La signification de la parade que je venais de voir pour la première fois faisait l'objet de mes préoccupations pendant que je continuais ma route en direction de la place de la Concorde. Les Parisiens devaient subir ce défilé tous les jours ; je pensais qu'il serait amusant de leur offrir le spectacle de la débandade de ce fier détachement. Et j'anticipe ici pour expliquer que, plus tard, je communiquai au Q.G. de Londres l'idée d'envoyer un chasseur de la RAF mitrailler publiquement l'affreuse lyre à clochettes, en signalant l'horaire, toujours respecté, du défilé (je crois me souvenir qu'il remontait vers l'Étoile à quatorze heures).
J'ignore absolument si ma proposition fut à l'origine de l'opération, mais un jour de 1942, après un vol en rase-mottes à partir de la côte anglaise, un chasseur bimoteur apparut soudain au-dessus de l'Arc de Triomphe. Je ne me trouvais malheureusement pas aux Champs-Élysées ce jour-là, mais des témoins enthousiastes m'ont décrit le spectacle. Il semble que l'avion soit arrivé en avance sur l'horaire et ait manqué le défilé. Il lâcha des drapeaux, mitrailla le ministère de la Marine et sema la panique parmi les militaires allemands présents. Pendant que l'appareil survolait les Champs-Élysées à quelques mètres d'altitude seulement, l'équipage prit des photographies du Grand-Palais... dont les tirages furent lancés sur Paris quelques nuits plus tard par les soins de la RAF.
L'opération, appelée SQUABBLE (querelle) eut bien lieu le vendredi 12 juin 1942, après quatre tentatives avortées courant mai.
L'avion utilisé fut un bimoteur Bristol Beaufighter Mk Ic (matricule T4800, lettre code ND, lettre d'identification C) du Coastal Command.

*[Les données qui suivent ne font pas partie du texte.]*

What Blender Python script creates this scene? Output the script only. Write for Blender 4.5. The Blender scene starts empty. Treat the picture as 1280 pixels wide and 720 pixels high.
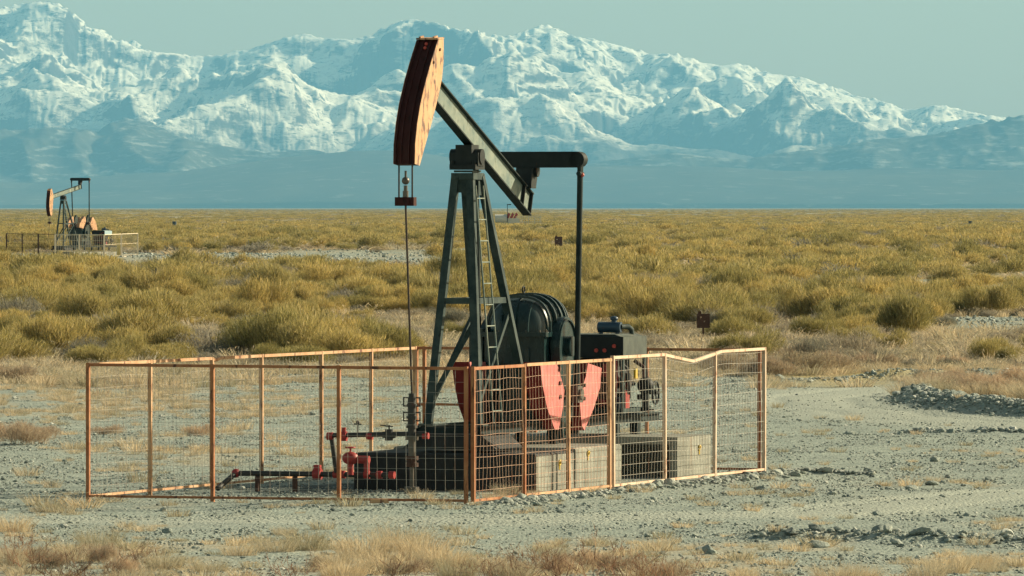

À bord, il y avait deux aviateurs :
le Flight Lieutnant Alfred Kitchener "Ken" Gatward, pilote, chargé de tirer sur le ministère de la Marine, qui abritait le quartier général de la Gestapo) ; et le sergent Gilbert "George" Fern, chargé de larguer des drapeaux tricolores sur la ville et de prendre des photos. Mais il n'y eut aucun défilé allemand.
[Source : Derek James, avec la collaboration de Xavier Méal, 12 juin 1942 Les Champs-Élysées en "Beaufighter", article dans la revue « Le Fana de l'Aviation », no 498, mai 2011, p. 18-25.]